[Task brief] Extract the whole listing as it stands. Do not include the pictures.
.....
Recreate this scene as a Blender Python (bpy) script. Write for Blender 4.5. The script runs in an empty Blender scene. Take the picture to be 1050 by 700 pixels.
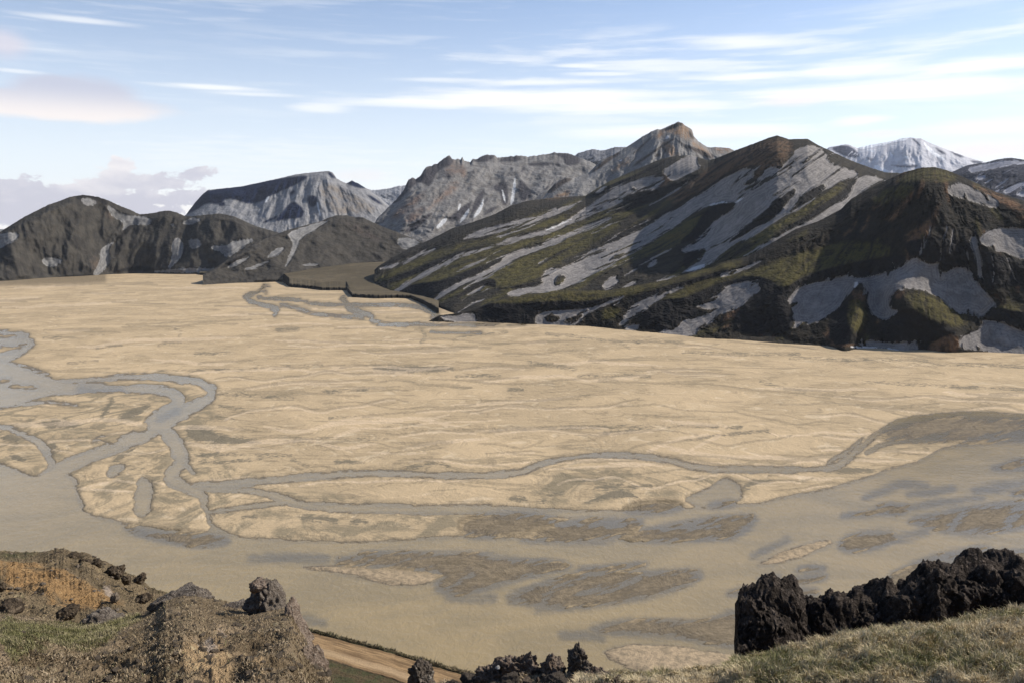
import bpy, math, random
import numpy as np

# ------------------------------------------------------------------ basics
F, CXP, CYP, HZ, H = 817.0, 525.0, 350.0, 238.0, 150.0
PITCH = math.atan((CYP - HZ) / F)
CA, SA = math.cos(PITCH), math.sin(PITCH)
scene = bpy.context.scene
C = scene.collection
rng = np.random.default_rng(7)
SUN_AZ, SUN_EL = 70.0, 37.0

def ray(px, py):
    cx = (np.asarray(px, float) - CXP) / F
    cy = (CYP - np.asarray(py, float)) / F
    dx = cx + 0 * cy
    dy = CA + SA * cy + 0 * cx
    dz = -SA + CA * cy + 0 * cx
    return dx, dy, dz

def at(px, py, R):
    dx, dy, dz = ray(px, py)
    h = np.sqrt(dx * dx + dy * dy)
    return R * dx / h, R * dy / h, H + R * dz / h

def ground_R(px, py, z=0.0):
    dx, dy, dz = ray(px, py)
    h = np.sqrt(dx * dx + dy * dy)
    return (z - H) * h / np.minimum(dz, -1e-6)

def interp(pts, x):
    p = np.array(pts, float)
    return np.interp(x, p[:, 0], p[:, 1])

def smooth(a, b, x):
    t = np.clip((x - a) / (b - a), 0, 1)
    return t * t * (3 - 2 * t)

# ------------------------------------------------------------------ noise
def _hash(ix, iy, iz, seed):
    h = (ix.astype(np.uint32) * np.uint32(374761393)
         + iy.astype(np.uint32) * np.uint32(668265263)
         + iz.astype(np.uint32) * np.uint32(2246822519)
         + np.uint32((seed * 3266489917) & 0xffffffff))
    h ^= h >> np.uint32(13); h *= np.uint32(1274126177); h ^= h >> np.uint32(16)
    return h
_G = np.array([(1,1,0),(-1,1,0),(1,-1,0),(-1,-1,0),(1,0,1),(-1,0,1),(1,0,-1),(-1,0,-1),
               (0,1,1),(0,-1,1),(0,1,-1),(0,-1,-1)], float)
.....
[Result of this exercise]
Recreate this scene as a Blender Python (bpy) script. Write for Blender 4.5. The script runs in an empty Blender scene. Take the picture to be 1050 by 700 pixels.
import bpy, math, random
import numpy as np

# ------------------------------------------------------------------ basics
F, CXP, CYP, HZ, H = 817.0, 525.0, 350.0, 238.0, 150.0
PITCH = math.atan((CYP - HZ) / F)
CA, SA = math.cos(PITCH), math.sin(PITCH)
scene = bpy.context.scene
C = scene.collection
rng = np.random.default_rng(7)
SUN_AZ, SUN_EL = 70.0, 37.0

def ray(px, py):
    cx = (np.asarray(px, float) - CXP) / F
    cy = (CYP - np.asarray(py, float)) / F
    dx = cx + 0 * cy
    dy = CA + SA * cy + 0 * cx
    dz = -SA + CA * cy + 0 * cx
    return dx, dy, dz

def at(px, py, R):
    dx, dy, dz = ray(px, py)
    h = np.sqrt(dx * dx + dy * dy)
    return R * dx / h, R * dy / h, H + R * dz / h

def ground_R(px, py, z=0.0):
    dx, dy, dz = ray(px, py)
    h = np.sqrt(dx * dx + dy * dy)
    return (z - H) * h / np.minimum(dz, -1e-6)

def interp(pts, x):
    p = np.array(pts, float)
    return np.interp(x, p[:, 0], p[:, 1])

def smooth(a, b, x):
    t = np.clip((x - a) / (b - a), 0, 1)
    return t * t * (3 - 2 * t)

# ------------------------------------------------------------------ noise
def _hash(ix, iy, iz, seed):
    h = (ix.astype(np.uint32) * np.uint32(374761393)
         + iy.astype(np.uint32) * np.uint32(668265263)
         + iz.astype(np.uint32) * np.uint32(2246822519)
         + np.uint32((seed * 3266489917) & 0xffffffff))
    h ^= h >> np.uint32(13); h *= np.uint32(1274126177); h ^= h >> np.uint32(16)
    return h
_G = np.array([(1,1,0),(-1,1,0),(1,-1,0),(-1,-1,0),(1,0,1),(-1,0,1),(1,0,-1),(-1,0,-1),
               (0,1,1),(0,-1,1),(0,1,-1),(0,-1,-1)], float)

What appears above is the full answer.